Stupidity is its own reward.
Really? dude - judges are prone to dumb ass mistakes and assinine rulings just as much as legislatures prone to dumb ass mistakes and assinine laws. Judges may also not have the benefit of time like legislatures do and may not have as many people giving input. Remember a judge makes a sole decision, while your congressmen needs to get a consensus. That is why the legislative branch is the most powerful branch (by design) and the executive branch is the weakest branch (by design). Our founders didn't want a king making all the rules. Judges are the referee's. Yes reality muddles things a bit - but for the most part it's a fairly good model. So yea I did agree with the parent post and I am not one of those people who fell into the "probably have never ever read a Supreme..."
I do not support "The Man". I also do not support your irrational stupidity
Well, there are always exceptions, thus why I said "probably."
My point was that the OP really trivializes the work of the judicial branch. Yes, there are bad judges (probably more the lower in the system you go), and yes, there are good judges who make bad decisions. But to say that the entire court system works on feelings, not facts, is kind of absurd.

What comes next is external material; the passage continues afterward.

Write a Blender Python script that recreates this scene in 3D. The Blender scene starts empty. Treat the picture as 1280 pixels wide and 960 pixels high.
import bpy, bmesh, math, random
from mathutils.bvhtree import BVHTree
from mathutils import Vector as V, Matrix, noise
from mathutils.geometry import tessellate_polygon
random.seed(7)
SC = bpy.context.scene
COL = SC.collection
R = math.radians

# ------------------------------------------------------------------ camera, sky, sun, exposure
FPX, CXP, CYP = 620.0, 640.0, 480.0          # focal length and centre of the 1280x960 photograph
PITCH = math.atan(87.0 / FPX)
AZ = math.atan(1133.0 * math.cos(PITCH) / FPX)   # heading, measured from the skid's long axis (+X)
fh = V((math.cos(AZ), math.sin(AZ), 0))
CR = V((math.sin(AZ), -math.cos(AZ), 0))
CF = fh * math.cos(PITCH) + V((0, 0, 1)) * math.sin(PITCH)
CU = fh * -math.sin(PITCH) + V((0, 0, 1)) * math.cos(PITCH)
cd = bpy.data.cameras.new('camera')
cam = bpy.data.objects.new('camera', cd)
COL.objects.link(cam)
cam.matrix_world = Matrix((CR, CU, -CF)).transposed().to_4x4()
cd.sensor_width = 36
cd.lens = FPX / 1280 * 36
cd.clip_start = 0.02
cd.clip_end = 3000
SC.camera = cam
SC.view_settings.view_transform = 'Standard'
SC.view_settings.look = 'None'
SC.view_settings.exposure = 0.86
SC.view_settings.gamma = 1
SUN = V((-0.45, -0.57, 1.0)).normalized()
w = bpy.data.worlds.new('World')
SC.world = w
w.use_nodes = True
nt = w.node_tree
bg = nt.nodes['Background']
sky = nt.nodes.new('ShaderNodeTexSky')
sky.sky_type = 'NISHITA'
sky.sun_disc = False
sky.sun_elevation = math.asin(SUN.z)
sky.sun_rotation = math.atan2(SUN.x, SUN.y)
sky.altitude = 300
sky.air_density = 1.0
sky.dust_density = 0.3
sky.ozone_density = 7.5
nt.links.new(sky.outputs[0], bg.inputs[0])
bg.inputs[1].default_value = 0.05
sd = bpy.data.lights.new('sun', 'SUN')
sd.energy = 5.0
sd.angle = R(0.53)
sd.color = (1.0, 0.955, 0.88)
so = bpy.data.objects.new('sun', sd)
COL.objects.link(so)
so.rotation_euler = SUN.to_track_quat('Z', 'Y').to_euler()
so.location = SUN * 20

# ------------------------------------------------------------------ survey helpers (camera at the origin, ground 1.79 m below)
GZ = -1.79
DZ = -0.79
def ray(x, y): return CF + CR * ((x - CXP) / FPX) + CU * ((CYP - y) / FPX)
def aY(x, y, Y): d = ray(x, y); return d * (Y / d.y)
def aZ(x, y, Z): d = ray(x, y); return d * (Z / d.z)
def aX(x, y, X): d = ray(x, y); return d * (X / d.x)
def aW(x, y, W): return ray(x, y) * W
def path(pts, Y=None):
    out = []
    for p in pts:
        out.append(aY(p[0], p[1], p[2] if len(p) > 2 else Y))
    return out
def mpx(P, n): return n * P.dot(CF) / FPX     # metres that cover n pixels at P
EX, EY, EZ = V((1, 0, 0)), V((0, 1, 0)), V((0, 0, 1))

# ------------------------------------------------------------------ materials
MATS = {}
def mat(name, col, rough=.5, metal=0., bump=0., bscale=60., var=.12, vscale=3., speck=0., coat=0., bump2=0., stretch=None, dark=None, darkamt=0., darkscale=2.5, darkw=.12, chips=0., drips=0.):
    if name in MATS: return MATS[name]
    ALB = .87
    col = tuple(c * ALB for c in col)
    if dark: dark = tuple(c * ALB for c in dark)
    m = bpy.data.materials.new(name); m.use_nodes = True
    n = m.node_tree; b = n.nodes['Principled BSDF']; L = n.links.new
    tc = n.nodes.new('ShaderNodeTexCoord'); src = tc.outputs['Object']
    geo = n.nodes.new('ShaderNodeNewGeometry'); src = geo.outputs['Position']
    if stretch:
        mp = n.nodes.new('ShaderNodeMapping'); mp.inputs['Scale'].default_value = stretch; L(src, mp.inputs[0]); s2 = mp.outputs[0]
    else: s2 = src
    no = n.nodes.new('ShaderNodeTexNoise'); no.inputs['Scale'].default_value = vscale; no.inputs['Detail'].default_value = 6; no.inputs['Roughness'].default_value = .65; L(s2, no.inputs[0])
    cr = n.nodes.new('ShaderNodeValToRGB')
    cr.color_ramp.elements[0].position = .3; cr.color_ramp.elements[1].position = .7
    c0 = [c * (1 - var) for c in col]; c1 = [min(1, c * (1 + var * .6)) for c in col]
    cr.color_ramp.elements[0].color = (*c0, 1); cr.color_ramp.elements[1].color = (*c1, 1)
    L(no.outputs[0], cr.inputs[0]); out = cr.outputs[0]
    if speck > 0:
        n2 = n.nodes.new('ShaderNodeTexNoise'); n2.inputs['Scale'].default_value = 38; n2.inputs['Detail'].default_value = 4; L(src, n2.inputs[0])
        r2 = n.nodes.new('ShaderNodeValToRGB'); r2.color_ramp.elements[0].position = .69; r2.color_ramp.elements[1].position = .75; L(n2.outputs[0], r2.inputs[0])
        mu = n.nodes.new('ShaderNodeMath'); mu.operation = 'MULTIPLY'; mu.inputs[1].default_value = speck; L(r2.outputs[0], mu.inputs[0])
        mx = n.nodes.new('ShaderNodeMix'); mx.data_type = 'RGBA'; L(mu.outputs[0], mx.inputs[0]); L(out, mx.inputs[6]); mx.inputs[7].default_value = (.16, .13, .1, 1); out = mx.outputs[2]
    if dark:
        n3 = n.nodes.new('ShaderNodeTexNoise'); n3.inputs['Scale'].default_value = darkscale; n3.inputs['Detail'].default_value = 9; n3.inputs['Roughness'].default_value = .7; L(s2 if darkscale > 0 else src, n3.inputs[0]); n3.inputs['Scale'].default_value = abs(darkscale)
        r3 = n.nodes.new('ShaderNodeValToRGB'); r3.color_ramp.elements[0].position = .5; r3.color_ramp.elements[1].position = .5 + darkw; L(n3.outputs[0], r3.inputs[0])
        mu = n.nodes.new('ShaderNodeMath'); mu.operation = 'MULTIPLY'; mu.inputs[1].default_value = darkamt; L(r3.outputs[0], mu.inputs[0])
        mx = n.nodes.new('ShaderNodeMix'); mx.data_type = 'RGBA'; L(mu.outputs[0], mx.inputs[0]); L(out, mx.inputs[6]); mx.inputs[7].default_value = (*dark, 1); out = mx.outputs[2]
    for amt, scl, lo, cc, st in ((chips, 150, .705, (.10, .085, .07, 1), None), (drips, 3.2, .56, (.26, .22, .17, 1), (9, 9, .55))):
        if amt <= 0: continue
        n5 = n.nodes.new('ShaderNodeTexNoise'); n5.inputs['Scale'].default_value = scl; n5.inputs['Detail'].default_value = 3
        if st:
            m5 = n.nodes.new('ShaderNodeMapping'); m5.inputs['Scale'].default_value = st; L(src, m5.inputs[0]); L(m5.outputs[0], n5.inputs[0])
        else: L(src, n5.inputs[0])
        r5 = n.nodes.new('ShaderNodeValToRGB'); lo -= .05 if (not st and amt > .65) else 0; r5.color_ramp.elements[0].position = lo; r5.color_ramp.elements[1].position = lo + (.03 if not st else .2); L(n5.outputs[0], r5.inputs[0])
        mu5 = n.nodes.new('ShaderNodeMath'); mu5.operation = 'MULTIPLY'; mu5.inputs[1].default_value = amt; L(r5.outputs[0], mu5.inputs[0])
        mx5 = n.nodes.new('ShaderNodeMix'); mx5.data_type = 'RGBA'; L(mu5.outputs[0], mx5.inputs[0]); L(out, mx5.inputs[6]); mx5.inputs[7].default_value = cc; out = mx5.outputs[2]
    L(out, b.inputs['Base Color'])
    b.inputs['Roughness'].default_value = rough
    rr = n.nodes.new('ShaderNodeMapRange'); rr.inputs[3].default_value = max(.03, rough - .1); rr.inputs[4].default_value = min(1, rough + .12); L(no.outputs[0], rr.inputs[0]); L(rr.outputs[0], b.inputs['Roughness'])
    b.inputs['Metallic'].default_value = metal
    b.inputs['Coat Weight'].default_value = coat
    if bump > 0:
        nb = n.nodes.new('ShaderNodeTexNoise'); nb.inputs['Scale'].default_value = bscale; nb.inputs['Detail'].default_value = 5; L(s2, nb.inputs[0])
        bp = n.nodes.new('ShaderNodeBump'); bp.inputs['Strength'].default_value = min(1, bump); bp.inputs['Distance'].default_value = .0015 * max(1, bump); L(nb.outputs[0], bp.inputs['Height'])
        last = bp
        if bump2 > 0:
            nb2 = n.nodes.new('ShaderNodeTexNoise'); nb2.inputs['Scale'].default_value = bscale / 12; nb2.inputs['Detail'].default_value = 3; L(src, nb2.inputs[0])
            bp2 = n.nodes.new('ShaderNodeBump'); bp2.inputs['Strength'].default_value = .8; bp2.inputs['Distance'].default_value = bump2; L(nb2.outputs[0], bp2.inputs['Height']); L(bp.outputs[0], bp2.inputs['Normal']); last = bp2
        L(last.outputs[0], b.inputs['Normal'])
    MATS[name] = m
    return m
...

I don't see how you can read more than a few opinions and not come away with the impression that judges are an analytical bunch. Unless maybe you're reading Clarence Thomas? (ducks!)
A lot of geeks might find that Posner or Easterbrook really resonate with them. I like Breyer and Stevens. But whomever you like, it's pretty much certain that their writing is going to be more analytical and well-thought out than that of almost any Congress critter.
Also, I think it's false to claim that all of the legal battles geeks are facing are due to issues of fact vs. feeling. When it comes to stuff like copyright and patent law, a lot of it has to do with a legal system that hasn't caught up to modernity. That's not "fact vs. feeling" at all.
And while legislators have "people giving input", it seems like most of the time those "people" are industry lobbyists.
"Anyone who [rips a CD] is probably engaging in copyright infringement." - David O. Carson
But I don't think it's our place to judge, and there certainly is plenty of music out there that would elevate society.
We need to get over the idea of personal copyright infringement. The idea that people could infringe copyright for personal use was de facto legal up until quite recently. It shouldn't suddenly be actionable now.
What happens when the RIAA loses?
the MPAA/RIAA worked very hard on getting the FEDS to back there copyright laws as illegal and criminal. Remember that blue warning you see before or after your DVD or the text file on your CD Audio. Copyright is civil, it is civil in an other matter except when it relates to something the MPAA/RIAA own or represent.
MP3s, P2P, Downloads, Basiclly the internet in general distrupted that and you know what, none of it will change, no matter how many 'little' people win their day in court. The bigger picture is still out there and it's only a matter of time before they squish all 'internet' issues in relation to the control of their content. MPAA/RIAA Lobby so hard on issues of there interests, who do you have lobbying on your behalf? No One. Accept it.
The only people who can change that is Lawyers and ONLY Lawyers. So until someone out there in the world shows up with some lawyers and money that equal or overpowers the MIAA/RIAA, in ever court where they hold presadent, you might as well continue to gamble until you get caught, cause it will happen sooner or later.
And this is no joke, there is only 1 industry big enough to take on the MPAA/RIAA and that is the porn and video game (whats left of it, the MPAA/RIAA have been busy buying up all the game companys) industry. Make no joke about it, those 2 have to unite for the common good of the people.